Scene script records:

****************

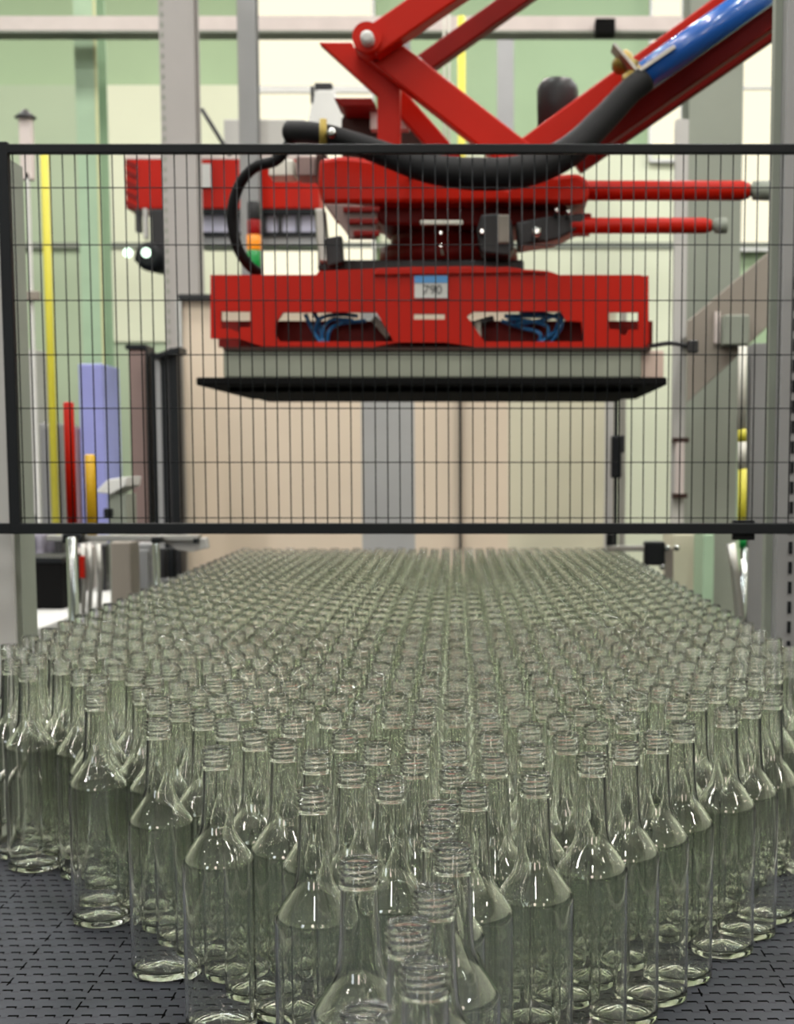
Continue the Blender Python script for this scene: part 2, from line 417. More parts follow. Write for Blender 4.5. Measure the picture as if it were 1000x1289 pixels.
# guide rails either side of the bottles
for x in (-.815, .620):
    g = bmesh.new(); bm_tube(g, [(x, -.45, BELT_Z+.10), (x, 3.05, BELT_Z+.10)], .007, 10)
    me = bpy.data.meshes.new('guide_rail'); g.to_mesh(me); g.free(); me.materials.append(M['steel'])
    q = bpy.data.objects.new('guide_rail', me); COL.objects.link(q); q.parent = conv
    for yy in (-.4, 1.3, 3.0): cbox('rail_bracket', (x-.006, yy, BELT_Z+.01), (x+.006, yy+.03, BELT_Z+.10), 'steel', 0, q)

# ------------------------------------------------------------------ bottles
R_B, R_N, R_F, R_T = .0380, .0128, .0142, .0157
H = BOT_H
# outer profile (from base up) excluding the screw finish
z_sh = H-.121      # shoulder edge height
z_nk = H-.088      # foot of the neck
z_fn = H-.0190     # ring under the thread
def outer_profile(fine):
    p = [(0.0,.0105),(.010,.0060),(.022,.0028),(.030,.0012),(.0335,.0004),(.0360,.0014),(.0374,.0036),(.0380,.0075)]
    for t in (np.linspace(.02, z_sh-.006, 5 if fine else 3)): p.append((R_B, t))
    # rounded shoulder edge, cone with a slight concave sweep to the neck
    p += [(.0379, z_sh-.0025),(.0375, z_sh+.0005),(.0366, z_sh+.0032),(.0350, z_sh+.0060)]
    n = 7 if fine else 4
    a = np.array((.0226, z_sh+.0245)); c = np.array((.0182, z_sh+.0315)); d = np.array((.0170, z_sh+.0430))
    if fine: p.append((.0288, z_sh+.0153))
    for k in range(0, n+1):
        t = k/n; q = (1-t)**2*a+2*t*(1-t)*c+t*t*d; p.append((q[0], q[1]))
    p += [(.0161, z_sh+.056), (.0152, z_sh+.075), (.0143, z_fn-.0045)]
    return p
def build_bottle_arrays(seg, fine):
    """returns body (verts, faces) and finish (verts, faces)"""
    out = outer_profile(fine)
    # inner wall
    W = .0024
    inn = []
    for (r, z) in out:
        if r < .001 or (r < .036 and z < .012): continue
        inn.append((r, z))
    base_in = [(0.0,.0150),(.012,.0128),(.024,.0092),(.031,.0078),(.0345,.0098),(R_B-W,.0150)]
    wall_in = [(r-W, z-(.0008 if z > z_sh-.001 else 0)) for (r, z) in inn if z >= .02]
    inner = base_in+wall_in
    inner[-1] = (out[-1][0]-.0026, out[-1][1])
    def lathe(profile, V, Fc, flip, helix=None):
        rings = []
        for (r, z) in profile:
            if r <= 1e-6: V.append((0,0,z)); rings.append([len(V)-1]); continue
            ids = []
            for k in range(seg):
                t = 2*math.pi*k/seg; rr = r
                if helix: rr = r+helix(z, t)
                V.append((rr*math.cos(t), rr*math.sin(t), z)); ids.append(len(V)-1)
            rings.append(ids)
        for a, b in zip(rings[:-1], rings[1:]):
            for k in range(seg):
                k2 = (k+1) % seg
                if len(a) == 1: f = (a[0], b[k2], b[k])
                elif len(b) == 1: f = (a[k], a[k2], b[0])
                else: f = (a[k], a[k2], b[k2], b[k])
                Fc.append(f[::-1] if flip else f)
        return rings
    BV, BF = [], []
    lathe(out, BV, BF, False); lathe(inner, BV, BF, True)
    FV, FF = [], []
    zb = out[-1][1]; zt = H
    pitch = .0046
    def hel(z, t):
        if z < z_fn+.0035 or z > zt-.0032: return 0
        u = ((z-z_fn)/pitch-t/(2*math.pi)) % 1.0
        w = min(1, (z-z_fn-.0035)/.0015, (zt-.0032-z)/.0015)
        return .0014*max(0, math.cos((u-.5)*math.pi*1.25))**1.0*max(0,w) if abs(u-.5) < .4 else 0
    fo = [(out[-1][0], zb), (.0144, z_fn-.0028), (.0154, z_fn-.0016), (.0161, z_fn-.0004), (.0160, z_fn+.0008), (.0150, z_fn+.0020)]
    for zz in np.linspace(z_fn+.0032, zt-.0028, 26 if fine else 9): fo.append((.0146, zz))
    fo += [(.0147, zt-.0016), (.0144, zt-.0005), (.0136, zt), (.0124, zt-.0003), (.0117, zt-.0012)]
    fi = [(.0116, zt-.004), (.0115, z_fn), (out[-1][0]-.0026, zb)]
    lathe(fo+fi, FV, FF, False, hel if fine else (lambda z, t: .0012*max(0, math.cos(((z-z_fn)/pitch % 1-.5)*math.pi*1.25)) if z_fn+.003 < z < zt-.003 and abs((z-z_fn)/pitch % 1-.5) < .4 else 0))
    return BV, BF, FV, FF
def mk_mesh(name, V, Fc):
    me = bpy.data.meshes.new(name); me.from_pydata(V, [], Fc); me.materials.append(M['glass'])
    me.polygons.foreach_set('use_smooth', [True]*len(me.polygons)); me.update(); return me
BV, BF, FV, FF = build_bottle_arrays(48, True)
body_me = mk_mesh('glass_bottle', BV, BF); fin_me = mk_mesh('screw_thread', FV, FF)

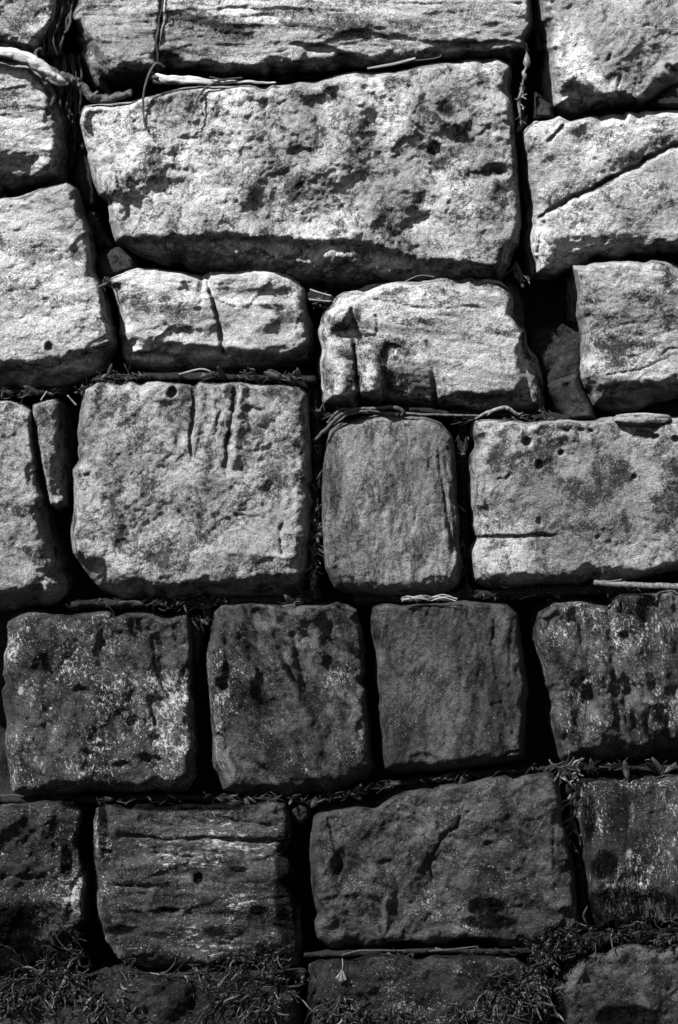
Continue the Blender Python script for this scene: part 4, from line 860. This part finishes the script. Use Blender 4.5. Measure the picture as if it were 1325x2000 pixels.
def clump(label, roots, ang, spread, ln, n, wd=6, h0=6, h1=42, shade=.10):
    B = MeshBits(); shade *= .32; ln *= 1.15; wd *= .95; n = int(n*1.2)
    for i in range(n):
        k = rnd.random()*(len(roots)-1); j = int(k); t = k-j
        x = roots[j][0]+(roots[min(j+1, len(roots)-1)][0]-roots[j][0])*t+rnd.gauss(0, 4); y = roots[j][1]+(roots[min(j+1, len(roots)-1)][1]-roots[j][1])*t+rnd.gauss(0, 4)
        frond(B, x, y, h0+rnd.uniform(-4, 6), math.radians(ang+rnd.gauss(0, spread)), ln*rnd.uniform(.4, 1.2), wd*rnd.uniform(.35, 1.25), h1+rnd.uniform(-3, 8), shade)
    return B.build('seaweed_clump', WEED, label, 'seaweed', 'seaweed clumps at the foot of the wall')
clump('seaweed swept down to the left below the very dark left block', [(166, 1850), (158, 1880), (120, 1900), (60, 1915)], 152, 16, 70, 52, h0=14, h1=44)
clump('short blistered seaweed in the bottom left corner of the wall', [(-30, 1925), (30, 1930)], 80, 30, 40, 16, h0=16, h1=44)
clump('seaweed tuft on the bottom edge below the gap beside the ridged block', [(200, 1945), (215, 1960)], 118, 14, 60, 20, h0=40, h1=46, shade=.14)
clump('single small forked sprig on the black stone left of the ridged block', [(228, 1930), (230, 1934)], 80, 12, 26, 3, wd=7, h0=40, h1=44, shade=.22)
clump('small curled sprig on the bottom left black stone, middle of its face', [(268, 1965), (270, 1970)], 118, 10, 24, 3, wd=5, h0=42, h1=46, shade=.2)
clump('stringy seaweed along the foot of the ridged block with a hanging bladder', [(212, 1890), (300, 1900), (390, 1905), (470, 1905)], 10, 25, 42, 24, wd=4, h0=6, h1=22)
clump('leafy seaweed spilling over the lower right corner of the ridged block', [(560, 1855), (520, 1866), (480, 1885)], 150, 25, 44, 44, h0=20, h1=34, shade=.12)
clump('dense seaweed hanging down left of the gap between the two bottom stones', [(560, 1905), (500, 1915), (450, 1930)], 125, 18, 84, 46, h0=18, h1=46, shade=.10)
clump('long strap of weed reaching right from the gap over the bottom centre stone', [(550, 1925), (556, 1930)], 22, 8, 66, 4, wd=5, h0=20, h1=40)
clump('seaweed tuft on the bottom edge near the white fan of weed', [(640, 1950), (668, 1952), (700, 1965)], 100, 20, 46, 26, h0=36, h1=44)
clump('seaweed tuft on the bottom edge, midway along the bottom centre stone', [(775, 1975), (810, 1975)], 95, 22, 34, 18, h0=36, h1=44, shade=.12)
clump('thin forked strands trailing down the bottom centre stone, left of the bladder weed', [(932, 1882), (960, 1880)], 95, 8, 110, 4, wd=4, h0=20, h1=42, shade=.2)
clump('seaweed tips on the bottom edge below the thin forked strands', [(890, 1975), (975, 1965)], 92, 18, 36, 28, h0=36, h1=46, shade=.16)
clump('thick bladder weed hanging right of the thin forked strands', [(1062, 1885), (1030, 1898), (990, 1910)], 108, 20, 62, 64, h0=14, h1=46, shade=.14)
clump('heaped seaweed in the corner between the bottom centre and bottom right stones', [(1060, 1855), (1100, 1845), (1140, 1830)], 160, 50, 34, 66, h0=2, h1=34, shade=.11)
clump('tangled seaweed at the foot of the white-streaked block', [(1150, 1810), (1220, 1815), (1300, 1818), (1380, 1822)], 175, 40, 36, 60, wd=5, h0=8, h1=30, shade=.10)
clump('dark weed hanging in the vertical gap left of the bottom right stone', [(1062, 1900), (1066, 1960)], 95, 12, 60, 20, h0=-20, h1=10, shade=.06)
B = MeshBits()
for a, l, wd in ((-16, 20, 7), (8, 22, 9), (30, 20, 7)):
    an = math.radians(90+a); tubemesh(B, [(669, 1893, 42, 1), (669+math.cos(an)*l*.5, 1893+math.sin(an)*l*.5, 44, wd*.22), (669+math.cos(an)*l, 1893+math.sin(an)*l, 46, wd*.5), (669+math.cos(an)*l*1.15, 1893+math.sin(an)*l*1.15, 45, wd*.3)], .2, 8, .3, step=4, rnd=rnd)
tubemesh(B, [(669, 1872, 34, 1), (670, 1884, 42, 1.2), (669, 1895, 43, 1.4)], .2, 6, rnd=rnd)
B.build('weed_sprig', WEED, 'small grey fan-shaped sprig on the face of the bottom centre stone', 'seaweed')
B = MeshBits()
tubemesh(B, [(1028, 84, -20, 1.5), (1029, 104, -18, 2), (1030, 112, -16, 6), (1029, 124, -14, 7), (1027, 134, -14, 2), (1023, 142, -14, 4), (1026, 150, -14, 5), (1022, 158, -16, 2), (1018, 180, -16, 3), (1014, 200, -18, 3.5), (1016, 220, -18, 3), (1018, 244, -20, 1.5)], .20, 8, wob=2, knob=.5, rnd=rnd)
for i in range(14):
    y = rnd.uniform(160, 236); frond(B, 1017, y, -16, math.radians(rnd.choice([60, 120, 90])+rnd.gauss(0, 15)), 14, 3.5, -14, .24, 2)
B.build('hanging_weed', WEED, 'string of dried bladder weed hanging in the gap right of the biggest block', 'seaweed')
B = MeshBits()
for i in range(9): frond(B, 1008+rnd.gauss(0, 2), 510+rnd.uniform(0, 14), -30, math.radians(75+rnd.gauss(0, 14)), 34, 4, -30, .1, 1)
B.build('hanging_weed', WEED, 'dark weed hanging below the lower right corner of the biggest block', 'seaweed')
B = MeshBits()
for i in range(34):
    y = rnd.uniform(1010, 1130); frond(B, 614+rnd.gauss(0, 5), y, -34, math.radians(90+rnd.gauss(0, 20)), 26, 7, -26, .10, 1)
B.build('hanging_weed', WEED, 'dark leafy weed hanging in the gap left of the loaf-shaped block', 'seaweed')
B = MeshBits()
for i in range(16): frond(B, 1098+rnd.gauss(0, 6), 1504+rnd.gauss(0, 4), -6, math.radians(rnd.choice([80, 0, -20, 180])+rnd.gauss(0, 14)), 34, 5, 2, .12, 1)
B.build('hanging_weed', WEED, 'star-shaped weed on the joint above the gap left of the white-streaked block', 'seaweed')
B = MeshBits()
for i in range(18): frond(B, 1116+rnd.gauss(0, 4), rnd.uniform(1540, 1640), -50, math.radians(85+rnd.gauss(0, 8)), 44, 6, -44, .08, 1)
B.build('hanging_weed', WEED, 'dark weed trailing down the gap left of the white-streaked block', 'seaweed')
B = MeshBits()
for k in range(26):       # fibrous roots in the top-left cleft
    x = 142-k*1.5+rnd.gauss(0, 3); q = rnd.uniform(1.2, 4); hh = rnd.uniform(-62, -26)
    tubemesh(B, [(x+6, -40, hh, q), (x-2, 15, hh, q), (x-12+rnd.gauss(0, 5), 50, hh+8, q*.9), (x-24+rnd.gauss(0, 6), 84, hh+8, q*.7), (x-20+rnd.gauss(0, 8), 108, hh, q*.4)], rnd.choice([.02, .03, .05, .09]), 6, .5, wob=9, knob=.5, rnd=rnd)
for k in range(22):
    x = 104+k*2.2+rnd.gauss(0, 3); q = rnd.uniform(1, 3.5); hh = rnd.uniform(-90, -55)
    tubemesh(B, [(x, 105, hh, q), (x+5, 150, hh, q), (x+rnd.gauss(0, 7), 200, hh-8, q), (x+6, 250, hh-14, q*.7), (x+rnd.gauss(0, 5), rnd.uniform(275, 330), hh-20, q*.4)], rnd.choice([.02, .03, .05, .08]), 6, .5, wob=10, knob=.5, rnd=rnd)
B.build('root_mass', BARK, 'matted fibrous roots filling the cleft at the top left', 'root')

****************

--- THE PROBLEM ---
The required output is the exact run of lines from the start of the records through the line containing "BELT_Z+.10), 'steel', 0, q)", both ends included, with no pictures.

--- THE RESPONSE ---
Continue the Blender Python script for this scene: part 2, from line 417. More parts follow. Write for Blender 4.5. Measure the picture as if it were 1000x1289 pixels.
# guide rails either side of the bottles
for x in (-.815, .620):
    g = bmesh.new(); bm_tube(g, [(x, -.45, BELT_Z+.10), (x, 3.05, BELT_Z+.10)], .007, 10)
    me = bpy.data.meshes.new('guide_rail'); g.to_mesh(me); g.free(); me.materials.append(M['steel'])
    q = bpy.data.objects.new('guide_rail', me); COL.objects.link(q); q.parent = conv
    for yy in (-.4, 1.3, 3.0): cbox('rail_bracket', (x-.006, yy, BELT_Z+.01), (x+.006, yy+.03, BELT_Z+.10), 'steel', 0, q)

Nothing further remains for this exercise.